#### EXERCISE DIRECTIONS:
Pick out each line in these entries that contains the string "Measure".

=-=-=-=-=

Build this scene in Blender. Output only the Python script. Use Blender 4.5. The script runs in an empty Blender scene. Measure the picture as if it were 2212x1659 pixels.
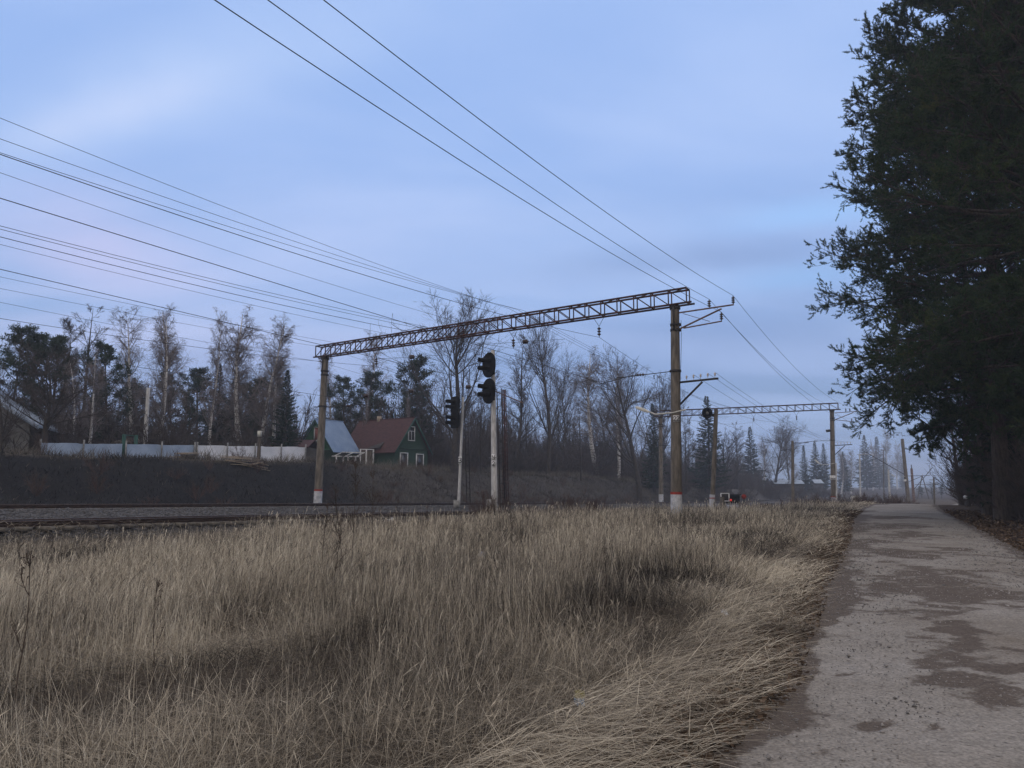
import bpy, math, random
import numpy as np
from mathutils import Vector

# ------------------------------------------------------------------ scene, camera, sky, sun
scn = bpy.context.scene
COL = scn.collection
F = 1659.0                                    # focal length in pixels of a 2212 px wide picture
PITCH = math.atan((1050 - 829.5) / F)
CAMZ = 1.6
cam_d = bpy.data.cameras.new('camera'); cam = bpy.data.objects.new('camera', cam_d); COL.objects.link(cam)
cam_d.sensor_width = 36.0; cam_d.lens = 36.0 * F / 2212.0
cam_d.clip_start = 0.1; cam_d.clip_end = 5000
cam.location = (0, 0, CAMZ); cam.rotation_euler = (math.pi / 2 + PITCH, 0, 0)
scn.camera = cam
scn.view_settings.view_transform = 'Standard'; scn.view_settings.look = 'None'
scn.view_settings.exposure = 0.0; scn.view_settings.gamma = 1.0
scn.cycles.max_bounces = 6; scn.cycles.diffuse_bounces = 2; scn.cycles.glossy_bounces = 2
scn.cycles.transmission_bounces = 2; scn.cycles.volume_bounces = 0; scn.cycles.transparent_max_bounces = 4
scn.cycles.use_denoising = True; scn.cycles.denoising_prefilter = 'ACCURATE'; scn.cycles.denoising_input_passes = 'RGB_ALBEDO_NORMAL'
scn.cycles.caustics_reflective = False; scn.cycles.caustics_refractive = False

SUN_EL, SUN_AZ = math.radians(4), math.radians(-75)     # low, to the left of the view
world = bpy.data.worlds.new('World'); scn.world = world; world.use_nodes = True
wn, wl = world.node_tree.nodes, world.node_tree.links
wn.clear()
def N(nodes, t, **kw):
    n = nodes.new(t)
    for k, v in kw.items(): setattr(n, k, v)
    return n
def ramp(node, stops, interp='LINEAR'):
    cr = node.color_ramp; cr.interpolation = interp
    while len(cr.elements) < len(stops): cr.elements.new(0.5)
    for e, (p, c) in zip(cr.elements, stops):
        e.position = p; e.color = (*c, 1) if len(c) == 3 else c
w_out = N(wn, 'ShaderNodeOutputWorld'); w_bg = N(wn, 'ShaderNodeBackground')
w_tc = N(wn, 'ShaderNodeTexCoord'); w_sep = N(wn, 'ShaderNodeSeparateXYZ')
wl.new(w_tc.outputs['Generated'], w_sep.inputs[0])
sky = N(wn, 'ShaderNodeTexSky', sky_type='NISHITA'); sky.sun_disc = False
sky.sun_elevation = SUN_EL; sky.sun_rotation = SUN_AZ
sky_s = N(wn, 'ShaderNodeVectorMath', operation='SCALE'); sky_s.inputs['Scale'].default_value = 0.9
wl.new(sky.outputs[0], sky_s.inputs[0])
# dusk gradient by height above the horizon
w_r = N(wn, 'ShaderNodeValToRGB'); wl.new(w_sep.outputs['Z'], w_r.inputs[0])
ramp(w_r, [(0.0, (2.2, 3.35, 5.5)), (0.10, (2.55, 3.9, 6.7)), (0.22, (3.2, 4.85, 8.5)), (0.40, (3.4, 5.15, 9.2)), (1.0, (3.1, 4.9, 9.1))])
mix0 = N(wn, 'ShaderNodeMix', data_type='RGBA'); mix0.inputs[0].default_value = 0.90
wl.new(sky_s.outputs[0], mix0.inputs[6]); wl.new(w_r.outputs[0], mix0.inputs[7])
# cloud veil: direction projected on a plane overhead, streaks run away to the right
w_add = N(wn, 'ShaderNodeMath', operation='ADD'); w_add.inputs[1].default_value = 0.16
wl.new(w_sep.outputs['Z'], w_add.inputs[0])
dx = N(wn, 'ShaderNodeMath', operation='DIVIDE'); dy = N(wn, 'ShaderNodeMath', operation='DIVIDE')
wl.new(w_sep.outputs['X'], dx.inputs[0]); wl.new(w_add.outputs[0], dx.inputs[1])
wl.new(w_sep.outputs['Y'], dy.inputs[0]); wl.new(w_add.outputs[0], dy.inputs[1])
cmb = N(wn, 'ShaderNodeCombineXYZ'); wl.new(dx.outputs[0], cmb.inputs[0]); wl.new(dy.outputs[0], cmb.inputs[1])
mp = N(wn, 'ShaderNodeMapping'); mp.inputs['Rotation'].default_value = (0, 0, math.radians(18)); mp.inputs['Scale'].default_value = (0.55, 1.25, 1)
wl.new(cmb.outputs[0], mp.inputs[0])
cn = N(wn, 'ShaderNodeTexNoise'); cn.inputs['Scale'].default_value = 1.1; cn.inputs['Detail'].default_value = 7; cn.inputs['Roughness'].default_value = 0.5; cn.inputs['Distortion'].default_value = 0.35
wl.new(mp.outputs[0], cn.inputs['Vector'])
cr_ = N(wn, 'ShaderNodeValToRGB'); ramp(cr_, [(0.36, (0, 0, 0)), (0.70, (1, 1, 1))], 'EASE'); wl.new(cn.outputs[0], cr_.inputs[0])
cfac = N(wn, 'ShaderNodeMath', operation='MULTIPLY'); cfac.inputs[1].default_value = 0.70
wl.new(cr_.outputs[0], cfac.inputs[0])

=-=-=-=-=

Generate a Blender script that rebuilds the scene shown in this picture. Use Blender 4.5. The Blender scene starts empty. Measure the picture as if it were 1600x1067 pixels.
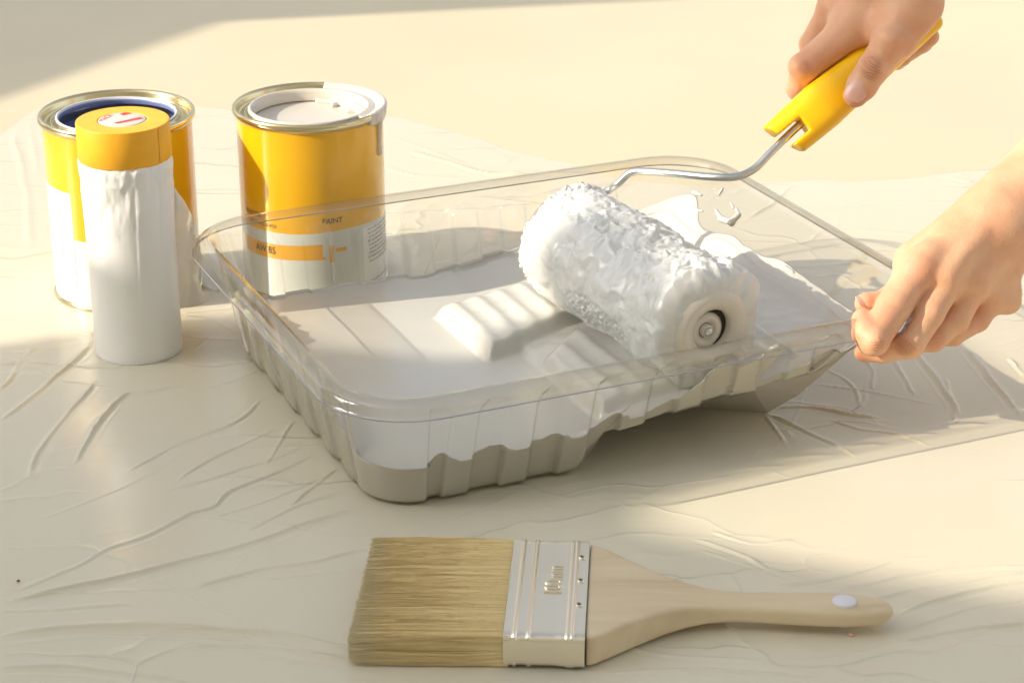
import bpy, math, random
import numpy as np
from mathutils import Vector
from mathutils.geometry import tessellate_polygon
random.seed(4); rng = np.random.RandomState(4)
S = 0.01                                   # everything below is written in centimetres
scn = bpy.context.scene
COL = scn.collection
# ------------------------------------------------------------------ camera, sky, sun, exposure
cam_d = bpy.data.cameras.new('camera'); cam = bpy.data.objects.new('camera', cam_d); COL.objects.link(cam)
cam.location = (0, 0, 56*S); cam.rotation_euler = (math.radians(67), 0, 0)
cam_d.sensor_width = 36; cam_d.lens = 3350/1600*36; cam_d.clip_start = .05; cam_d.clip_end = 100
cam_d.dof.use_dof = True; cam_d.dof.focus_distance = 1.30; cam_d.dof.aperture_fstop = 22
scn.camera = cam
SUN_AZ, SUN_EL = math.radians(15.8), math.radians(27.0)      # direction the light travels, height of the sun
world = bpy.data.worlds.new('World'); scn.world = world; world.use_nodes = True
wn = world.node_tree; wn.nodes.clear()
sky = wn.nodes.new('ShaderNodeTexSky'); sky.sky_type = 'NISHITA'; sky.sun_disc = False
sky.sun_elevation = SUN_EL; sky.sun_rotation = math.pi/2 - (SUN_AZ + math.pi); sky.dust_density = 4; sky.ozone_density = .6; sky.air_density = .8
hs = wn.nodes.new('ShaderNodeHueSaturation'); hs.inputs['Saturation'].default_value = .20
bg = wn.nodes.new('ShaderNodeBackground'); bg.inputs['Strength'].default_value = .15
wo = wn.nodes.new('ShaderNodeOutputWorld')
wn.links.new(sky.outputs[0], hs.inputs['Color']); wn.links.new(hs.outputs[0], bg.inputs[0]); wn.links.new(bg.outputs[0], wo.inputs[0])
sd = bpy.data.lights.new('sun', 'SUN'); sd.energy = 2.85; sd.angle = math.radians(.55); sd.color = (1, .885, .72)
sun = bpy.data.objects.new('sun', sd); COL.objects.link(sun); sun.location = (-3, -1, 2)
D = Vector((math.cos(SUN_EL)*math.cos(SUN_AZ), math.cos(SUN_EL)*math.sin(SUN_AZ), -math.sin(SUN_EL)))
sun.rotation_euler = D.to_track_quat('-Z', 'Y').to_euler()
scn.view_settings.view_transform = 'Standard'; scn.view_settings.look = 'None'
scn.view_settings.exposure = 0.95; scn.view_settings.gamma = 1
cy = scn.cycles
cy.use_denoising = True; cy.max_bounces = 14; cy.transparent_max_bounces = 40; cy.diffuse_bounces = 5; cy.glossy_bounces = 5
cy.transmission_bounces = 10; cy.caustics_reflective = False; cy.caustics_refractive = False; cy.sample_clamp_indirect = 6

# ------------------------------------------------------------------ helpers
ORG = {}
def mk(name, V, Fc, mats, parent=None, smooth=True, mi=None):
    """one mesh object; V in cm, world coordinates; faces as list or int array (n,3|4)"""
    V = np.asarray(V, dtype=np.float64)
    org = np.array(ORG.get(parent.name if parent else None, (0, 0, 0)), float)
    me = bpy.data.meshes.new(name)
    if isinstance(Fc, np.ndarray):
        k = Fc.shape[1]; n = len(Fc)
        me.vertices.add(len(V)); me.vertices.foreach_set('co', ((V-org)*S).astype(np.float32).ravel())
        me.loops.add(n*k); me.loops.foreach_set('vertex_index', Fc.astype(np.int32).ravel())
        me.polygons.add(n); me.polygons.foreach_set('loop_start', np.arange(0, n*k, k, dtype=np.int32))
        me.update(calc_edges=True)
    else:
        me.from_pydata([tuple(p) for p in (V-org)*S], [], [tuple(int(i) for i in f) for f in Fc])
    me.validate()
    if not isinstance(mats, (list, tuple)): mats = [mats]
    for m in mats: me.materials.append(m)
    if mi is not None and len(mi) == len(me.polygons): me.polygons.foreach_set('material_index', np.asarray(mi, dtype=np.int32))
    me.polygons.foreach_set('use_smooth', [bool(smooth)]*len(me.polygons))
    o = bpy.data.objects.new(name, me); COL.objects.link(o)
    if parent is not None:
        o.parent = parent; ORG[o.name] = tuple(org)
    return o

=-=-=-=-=

#### COMPLETE ANSWER:
Build this scene in Blender. Output only the Python script. Use Blender 4.5. The script runs in an empty Blender scene. Measure the picture as if it were 2212x1659 pixels.
Generate a Blender script that rebuilds the scene shown in this picture. Use Blender 4.5. The Blender scene starts empty. Measure the picture as if it were 1600x1067 pixels.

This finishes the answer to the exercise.